Below is some material; set it all down exactly, apart from the pictures.
%%
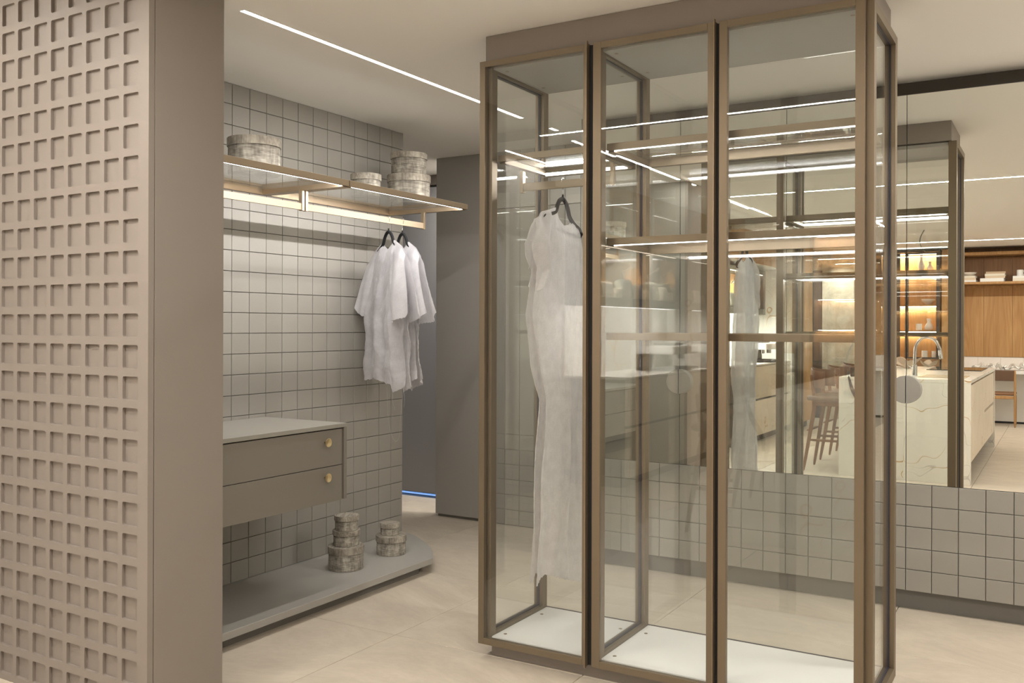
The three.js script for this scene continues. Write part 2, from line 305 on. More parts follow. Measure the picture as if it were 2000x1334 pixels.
// glass shelves with bronze frames: x from the wall, along z
function wallShelf(z0, z1, label) {
  const L = Math.abs(z1 - z0), t = thing('wall_shelf', label, 'shelf', [-3.605, 2.058, (z0 + z1) / 2], 0, null), h = L / 2;
  part(t, 'front_rail', bx(0.575, 0.592, 0.004, 0.034, -h, h, 0.001), M.bronzeLight);
  part(t, 'rear_rail', [bx(0.002, 0.03, 0.0, 0.012, -h, h), bx(0.002, 0.016, 0.013, 0.034, -h, h)], M.bronzeLight);
  for (const s of [-1, 1]) part(t, 'side_rail', bx(0.03, 0.575, 0.0, 0.026, s > 0 ? h - 0.028 : -h, s > 0 ? h : -h + 0.028, 0.001), M.bronzeLight);
  part(t, 'glass_panel', bx(0.016, 0.575, 0.0265, 0.0325, -h + 0.001, h - 0.001), M.glass);
  part(t, 'light_strip', bx(0.566, 0.5745, 0.005, 0.013, -h + 0.03, h - 0.03), M.ledCool);
  strip(t, [0.565, 0.009, 0], [-1, -0.9, 0], [0, 0, 1], L - 0.06, 0.008, COOL, L_SHELF * 3);
}
wallShelf(-3.48, -2.44, 'bronze framed glass shelf on the tiled wall, the near one under a single round box');
wallShelf(-4.526, -3.486, 'bronze framed glass shelf on the tiled wall, the far one with the stacked boxes');
function hangRail(z0, z1, label) {
  const t = thing('hanging_rail', label, 'rail', [-3.3, 1.977, (z0 + z1) / 2]), h = Math.abs(z1 - z0) / 2;
  part(t, 'bar', bx(-0.006, 0.006, -0.017, 0.017, -h, h, 0.001), M.railBronze);
  for (const s of [-1, 1]) part(t, 'hanger_post', bx(-0.012, 0.012, -0.021, 0.08, s * h - 0.008, s * h + 0.008, 0.001), M.bronzeLight);
}
hangRail(-3.452, -2.47, 'flat bronze hanging rail under the near glass shelf, empty');
hangRail(-4.478, -3.478, 'flat bronze hanging rail under the far glass shelf, holding two hangers');

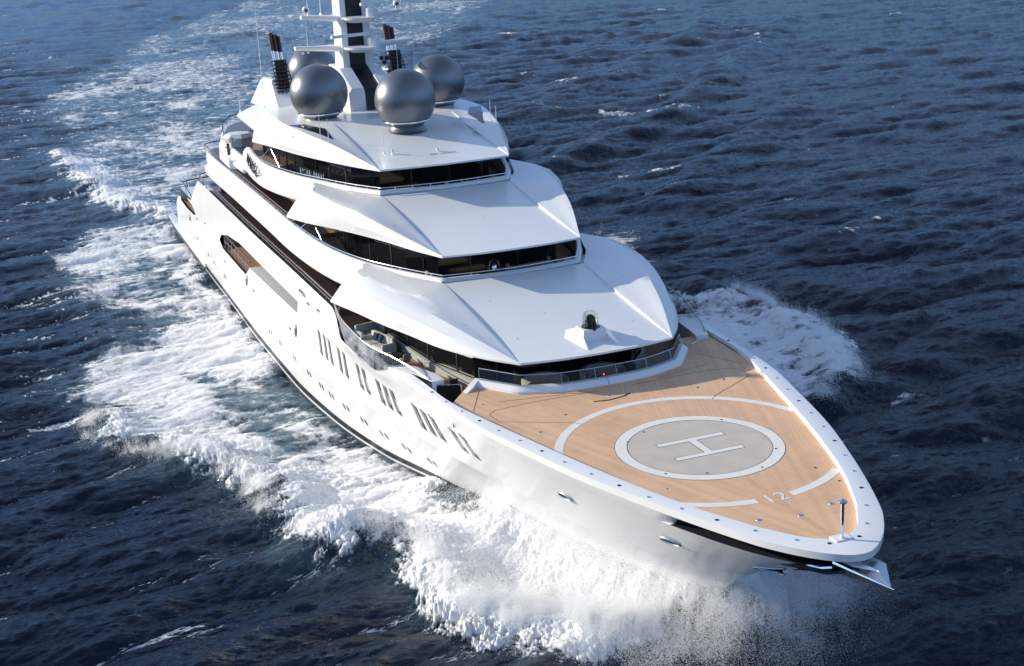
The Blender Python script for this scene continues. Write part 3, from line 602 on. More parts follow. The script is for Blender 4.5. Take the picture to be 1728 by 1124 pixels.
BC2=[(-9.8,3.97,1.37),(-13.4,5.1,1.80),(-17.0,6.25,2.20),(-20.3,7.4,2.36),(-24.0,8.3,2.34)]
AC2=[(-9.8,3.97,1.37),(-13.9,5.33,2.1),(-17.2,6.2,2.5),(-20.3,6.85,2.68),(-23.9,7.28,2.80)]
visor('middle_visor',-10.57,2.78,RC,AC2,BC2,LC2,FR,TP)
# top visor and roof
r3=[(-30.74,4.06,7.08),(-41.0,4.02,8.52),(-50.5,4.3,8.5)]
a3=[(-30.74,4.06,7.08),(-35,5.25,7.85),(-38.2,6.05,8.2),(-43,6.75,8.45),(-50.8,6.3,8.35)]
b3=[(-30.74,4.06,7.08),(-35,5.5,7.45),(-40,7.0,7.6),(-44,7.75,7.55),(-47.5,7.9,7.5)]
l3=[(-30.74,4.06,7.08),(-32.9,4.91,7.08),(-35.95,5.93,7.08),(-39.6,6.91,7.08),(-43.3,7.65,7.08),(-46.3,8.35,7.08)]
f3=[(-30.25,0,7.12),(-30.4,2,7.11),(-30.74,4.06,7.08)]; t3=[(-40.7,0,8.54),(-40.8,2,8.54),(-41.0,4.02,8.52)]
visor('upper_visor',0,0,r3,a3,b3,l3,f3,t3,rec=.12,endcap=False,ceil=6.97)
b=MB()
for s in (-1,1):
    b.grid([[(-46.3,s*8.33,7.0),(-50.8,s*7.1,6.85),(-58.4,s*7.0,7.05)],[(-46.3,s*8.35,7.08),(-50.8,s*7.15,7.0),(-58.4,s*7.02,7.12)],[(-47.5,s*7.9,7.5),(-51.2,s*7.1,7.45),(-58.3,s*6.9,7.3)],[(-50.8,s*6.3,8.35),(-54.5,s*6.0,8.15),(-58.0,s*5.5,7.9)],[(-50.5,s*4.3,8.5),(-54.5,s*4.3,8.4),(-58.0,s*4.2,8.2)],[(-50.5,0,8.54),(-54.5,0,8.5),(-58,0,8.4)]])
    b.grid([[(-41.0,s*4.02,8.52),(-50.5,s*4.3,8.5)],[(-40.7,0,8.54),(-50.5,0,8.54)]])
    b.grid([[(-58.4,s*7.0,7.05),(-58.3,s*6.9,7.3),(-58,s*5.5,7.9),(-58,s*4.2,8.2),(-58,0,8.4)],[(-58.4,s*7.0,6.95),(-58.4,s*6.9,6.95),(-58.2,s*5.5,6.95),(-58.2,s*4.2,6.95),(-58.2,0,6.95)]])
b.add([(-46.3,-8.3,6.96),(-50.8,-7.1,6.9),(-58.4,-7,6.96),(-58.4,7,6.96),(-50.8,7.1,6.9),(-46.3,8.3,6.96)],[(0,1,2,3,4,5)])
b.build('roof','white',yacht,sharp=24)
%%
Response:
The three.js script for this scene continues. Write part 2, from line 305 on. More parts follow. Measure the picture as if it were 2000x1334 pixels.
// glass shelves with bronze frames: x from the wall, along z
function wallShelf(z0, z1, label) {
  const L = Math.abs(z1 - z0), t = thing('wall_shelf', label, 'shelf', [-3.605, 2.058, (z0 + z1) / 2], 0, null), h = L / 2;
  part(t, 'front_rail', bx(0.575, 0.592, 0.004, 0.034, -h, h, 0.001), M.bronzeLight);
  part(t, 'rear_rail', [bx(0.002, 0.03, 0.0, 0.012, -h, h), bx(0.002, 0.016, 0.013, 0.034, -h, h)], M.bronzeLight);
  for (const s of [-1, 1]) part(t, 'side_rail', bx(0.03, 0.575, 0.0, 0.026, s > 0 ? h - 0.028 : -h, s > 0 ? h : -h + 0.028, 0.001), M.bronzeLight);
  part(t, 'glass_panel', bx(0.016, 0.575, 0.0265, 0.0325, -h + 0.001, h - 0.001), M.glass);
  part(t, 'light_strip', bx(0.566, 0.5745, 0.005, 0.013, -h + 0.03, h - 0.03), M.ledCool);
  strip(t, [0.565, 0.009, 0], [-1, -0.9, 0], [0, 0, 1], L - 0.06, 0.008, COOL, L_SHELF * 3);
}
wallShelf(-3.48, -2.44, 'bronze framed glass shelf on the tiled wall, the near one under a single round box');
wallShelf(-4.526, -3.486, 'bronze framed glass shelf on the tiled wall, the far one with the stacked boxes');
function hangRail(z0, z1, label) {
  const t = thing('hanging_rail', label, 'rail', [-3.3, 1.977, (z0 + z1) / 2]), h = Math.abs(z1 - z0) / 2;
  part(t, 'bar', bx(-0.006, 0.006, -0.017, 0.017, -h, h, 0.001), M.railBronze);
  for (const s of [-1, 1]) part(t, 'hanger_post', bx(-0.012, 0.012, -0.021, 0.08, s * h - 0.008, s * h + 0.008, 0.001), M.bronzeLight);
}
hangRail(-3.452, -2.47, 'flat bronze hanging rail under the near glass shelf, empty');
hangRail(-4.478, -3.478, 'flat bronze hanging rail under the far glass shelf, holding two hangers');

The Blender Python script for this scene continues. Write part 3, from line 602 on. More parts follow. The script is for Blender 4.5. Take the picture to be 1728 by 1124 pixels.
BC2=[(-9.8,3.97,1.37),(-13.4,5.1,1.80),(-17.0,6.25,2.20),(-20.3,7.4,2.36),(-24.0,8.3,2.34)]
AC2=[(-9.8,3.97,1.37),(-13.9,5.33,2.1),(-17.2,6.2,2.5),(-20.3,6.85,2.68),(-23.9,7.28,2.80)]
visor('middle_visor',-10.57,2.78,RC,AC2,BC2,LC2,FR,TP)
# top visor and roof
r3=[(-30.74,4.06,7.08),(-41.0,4.02,8.52),(-50.5,4.3,8.5)]
a3=[(-30.74,4.06,7.08),(-35,5.25,7.85),(-38.2,6.05,8.2),(-43,6.75,8.45),(-50.8,6.3,8.35)]
b3=[(-30.74,4.06,7.08),(-35,5.5,7.45),(-40,7.0,7.6),(-44,7.75,7.55),(-47.5,7.9,7.5)]
l3=[(-30.74,4.06,7.08),(-32.9,4.91,7.08),(-35.95,5.93,7.08),(-39.6,6.91,7.08),(-43.3,7.65,7.08),(-46.3,8.35,7.08)]
f3=[(-30.25,0,7.12),(-30.4,2,7.11),(-30.74,4.06,7.08)]; t3=[(-40.7,0,8.54),(-40.8,2,8.54),(-41.0,4.02,8.52)]
visor('upper_visor',0,0,r3,a3,b3,l3,f3,t3,rec=.12,endcap=False,ceil=6.97)
b=MB()
for s in (-1,1):
    b.grid([[(-46.3,s*8.33,7.0),(-50.8,s*7.1,6.85),(-58.4,s*7.0,7.05)],[(-46.3,s*8.35,7.08),(-50.8,s*7.15,7.0),(-58.4,s*7.02,7.12)],[(-47.5,s*7.9,7.5),(-51.2,s*7.1,7.45),(-58.3,s*6.9,7.3)],[(-50.8,s*6.3,8.35),(-54.5,s*6.0,8.15),(-58.0,s*5.5,7.9)],[(-50.5,s*4.3,8.5),(-54.5,s*4.3,8.4),(-58.0,s*4.2,8.2)],[(-50.5,0,8.54),(-54.5,0,8.5),(-58,0,8.4)]])
    b.grid([[(-41.0,s*4.02,8.52),(-50.5,s*4.3,8.5)],[(-40.7,0,8.54),(-50.5,0,8.54)]])
    b.grid([[(-58.4,s*7.0,7.05),(-58.3,s*6.9,7.3),(-58,s*5.5,7.9),(-58,s*4.2,8.2),(-58,0,8.4)],[(-58.4,s*7.0,6.95),(-58.4,s*6.9,6.95),(-58.2,s*5.5,6.95),(-58.2,s*4.2,6.95),(-58.2,0,6.95)]])
b.add([(-46.3,-8.3,6.96),(-50.8,-7.1,6.9),(-58.4,-7,6.96),(-58.4,7,6.96),(-50.8,7.1,6.9),(-46.3,8.3,6.96)],[(0,1,2,3,4,5)])
b.build('roof','white',yacht,sharp=24)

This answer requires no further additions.